Reaching for the Clouds

by Abbey Smith on July 4, 2011

The Dream: Jonny Copp preparing for the first free ascent of the Shafat Fortress in 2007. Photo: Courtesy Johnny Copp Foundation.

The Dream: Jonny Copp preparing for the first free ascent of the Shafat Fortress in 2007. Photo: Courtesy Johnny Copp Foundation.

A dream can start with a single photo. A picture of a climber scaling a solitary golden block in an alpine meadow against a backdrop of exotic spiked peaks planted the seeds of my dream—bouldering in the great Himalayas. I’d always fantasized about the Himalayas, but never considered going to such great lengths for bouldering. That changed in 2007, when my friends Jonny Copp and Micah Dash returned from Kashmir’s Shafat Fortress with that alluring image that left me spellbound. After their tragic death climbing in China in 2009, I made it my goal to return to the place that inspired them so much. But this time to establish my own lines on the unclimbed boulders of India.
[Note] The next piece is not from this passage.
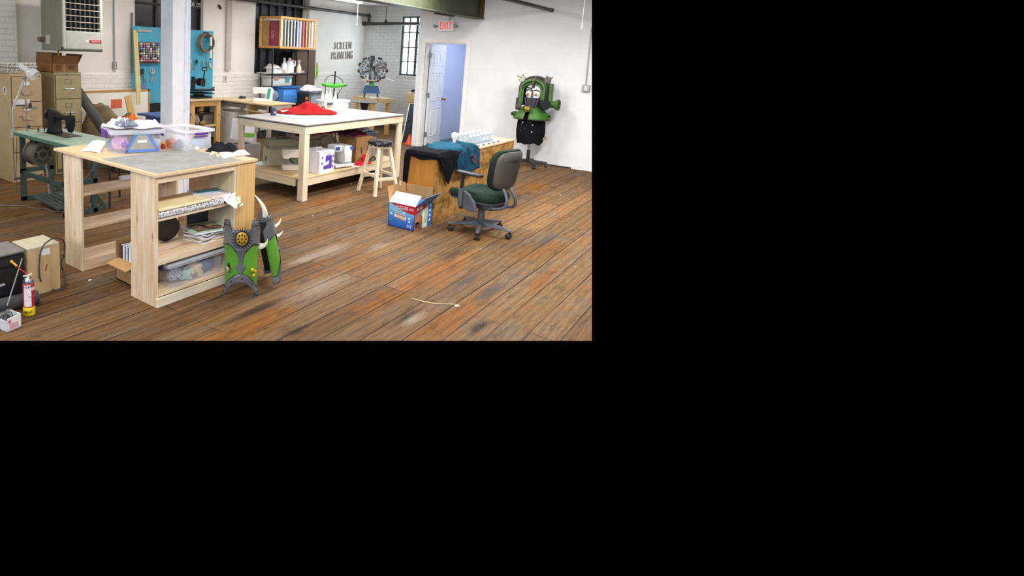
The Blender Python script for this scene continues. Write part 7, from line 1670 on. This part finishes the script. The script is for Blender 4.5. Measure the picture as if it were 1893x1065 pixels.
RF([(0.165, 0.0), (0.27, 0.0), (0.27, 0.20), (0.24, 0.214), (0.13, 0.178), (0.16, 0.12)], mat('#d9dcc8', 0.5, var=0.12, scale=20), 'pale_field')
RF([(0.21, 0.05), (0.25, 0.05), (0.25, 0.17), (0.21, 0.17)], mat('#a9c07a', 0.5), 'green_list', -0.0022)
RF([(0.10, 0.165), (0.155, 0.155), (0.16, 0.19), (0.11, 0.195)], mat('#5fae86', 0.5), 'green_leaf', -0.0026)
RF([(0.275, 0.0), (0.355, 0.0), (0.355, HHt), (0.275, HHt)], mat('#3a70c0', 0.45), 'blue_strip')
for z in (0.05, 0.1, 0.15, 0.205): RF([(0.30, z), (0.335, z), (0.33, z + 0.022), (0.305, z + 0.022)], mat('#c9dcf2', 0.5), 'small_icon', -0.0022)
def flap(p, m_, nm, th_=0.004, m2=None):
    p = [Vector(q) for q in p]; n_ = (p[1] - p[0]).cross(p[3] - p[0]).normalized() * th_
    b = MB(); b.loft([p, [q + n_ for q in p]]); return b.build(nm, m_, hg)
flap([(0.0, 0.0, HHt), (0, HW_, HHt), (0.115, HW_ - 0.01, HHt + 0.09), (0.115, 0.0, HHt + 0.09)], CW, 'flap')
b = MB(); b.prism([(0, 0), (0.006, 0), (0.006, 0.14), (0, 0.14)], (0.0, 0.155, HHt + 0.0065), (0, 1, 0), Vector((0.115, 0, 0.09)).normalized(), (-0.0045, 0, 0.006)); b.build('flap_seam', mat('#a9bcd8', 0.5), hg)
fr_ = flap([(0, 0, HHt), (HL, 0, HHt), (HL + 0.02, -0.085, HHt + 0.10), (0.06, -0.085, HHt + 0.10)], mat('#4a78bd', 0.45, var=0.08, scale=16), 'flap')
b = MB(); b.prism([(0.12, 0.045), (0.27, 0.06), (0.27, 0.085), (0.12, 0.07)], (0.02, -0.0025, HHt + 0.0), (1, 0, 0), (0, -0.085, 0.10), (0, -0.003, -0.003)); 
b = MB(); q0 = Vector((0.14, -0.0, HHt)); e_ = Vector((0, -0.085, 0.10)); b.loft([[q0 + e_ * 0.45, q0 + Vector((0.14, 0, 0)) + e_ * 0.5, q0 + Vector((0.14, 0, 0)) + e_ * 0.72, q0 + e_ * 0.66], [x + Vector((0, -0.003, -0.0025)) for x in (q0 + e_ * 0.45, q0 + Vector((0.14, 0, 0)) + e_ * 0.5, q0 + Vector((0.14, 0, 0)) + e_ * 0.72, q0 + e_ * 0.66)]]); b.build('hand_hole', mat('#8a6a50', 0.8), hg)
flap([(0.0, HW_, HHt), (HL, HW_, HHt), (HL, HW_ + 0.03, HHt + 0.15), (0.0, HW_ + 0.03, HHt + 0.15)], CARDIN, 'flap')
flap([(HL, 0.0, HHt), (HL, HW_, HHt), (HL - 0.01, HW_, HHt + 0.14), (HL - 0.01, 0.0, HHt + 0.14)][::-1], CARDIN, 'flap')
b = MB(); b.box(-0.012, 0.012, -0.004, 0.004, 0, 0.045); o = b.build('price_tag', WHITE); o.location = (HX + 0.245, HY + HW_ + 0.024, HHt + 0.125); o.parent = None; tag(o, 'small white tag clipped on the back flap of the printed carton', 'tag')

# ================================================================== office chair
oc = thing('office_chair', 'dark green swivel office chair with grey plastic frame by the counter', 'office chair', (5.59, 2.24, 0), R(-13))
CG = mat('#5c6068', 0.42, 0.15, var=0.08); UPH = cloth('green_upholstery', '#1d2a24', '#2a3a32', scale=8, weave=500)
b = MB(); b.lathe([(0, 0.075), (0.05, 0.075), (0.05, 0.125), (0.034, 0.14), (0.034, 0.29), (0, 0.29)], n=20); b.build('gas_column', CG, oc, smooth=True)
for i in range(5):
    a = R(54 + 13 + 72 * i); d = Vector((math.cos(a), math.sin(a), 0)); n_ = Vector((-d.y, d.x, 0))
    b = MB(); rg = []
    for (r, w_, z0, z1) in ((0.03, 0.034, 0.07, 0.125), (0.12, 0.028, 0.075, 0.115), (0.24, 0.022, 0.075, 0.10), (0.30, 0.020, 0.07, 0.09), (0.315, 0.014, 0.07, 0.085)):
        rg.append([d * r + n_ * w_ * s_ + Vector((0, 0, z)) for s_, z in ((-1, z0), (1, z0), (0.7, z1), (-0.7, z1))])
    b.loft(rg); sp4 = b.build('base_arm', CG, oc, bevel=0.006)
    b = MB(); c = d * 0.30
    for s_ in (-1, 1): b.lathe([(0, 0), (0.024, 0), (0.027, 0.004), (0.027, 0.016), (0.02, 0.02), (0, 0.02)], c + n_ * (0.006 * s_) + Vector((0, 0, 0.027)) - d * 0.012, n_ * s_, 18)
    b.cyl(c + Vector((0, 0, 0.03)), c + Vector((0, 0, 0.075)), 0.009, n=10); b.build('caster', mat('#25262a', 0.4), oc, smooth=True)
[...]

Exploratory bouldering requires a serious commitment of time and money, and the willingness to risk an uncertain outcome. You could discover some of the most aesthetic boulders in the world. Or you could come up empty-handed. I’d played the game of chance before, but this was my first time to India’s high mountains. I had no idea what we’d find. It took a year to recruit the team—alpinist Pete Takeda, highball specialist Jason Kehl and photographer Mick Follari—and to coordinate the complex logistics.

On August 15, 2010, our journey began in India’s chaotic capital of Delhi. We spent two grueling weeks aboard a 12-passenger bus, roaming the foothills of the Himalayas in search of a highly concentrated granite boulder field in an idyllic and remote location. It was more challenging than I’d expected. Finding an unclimbed peak is easy, you can locate it on a map, but you never know if a boulder is worthy until you actually touch it.

After a month of exploration, we found exactly what I was looking for—a field of immaculate granite boulders nestled in a grassy alpine meadow surrounded by snowy 5,000-6,000 meter peaks in the majestic Miyar Valley. For 35 days, our base camp at 13,000 feet was our whole world. We explored the labyrinth of black and orange streaked stone and applied our adventurous spirit and high technical knowledge to establish over 30 first ascents. It was a progression of the bouldering discipline inherited with pure alpine values. And a dream come true.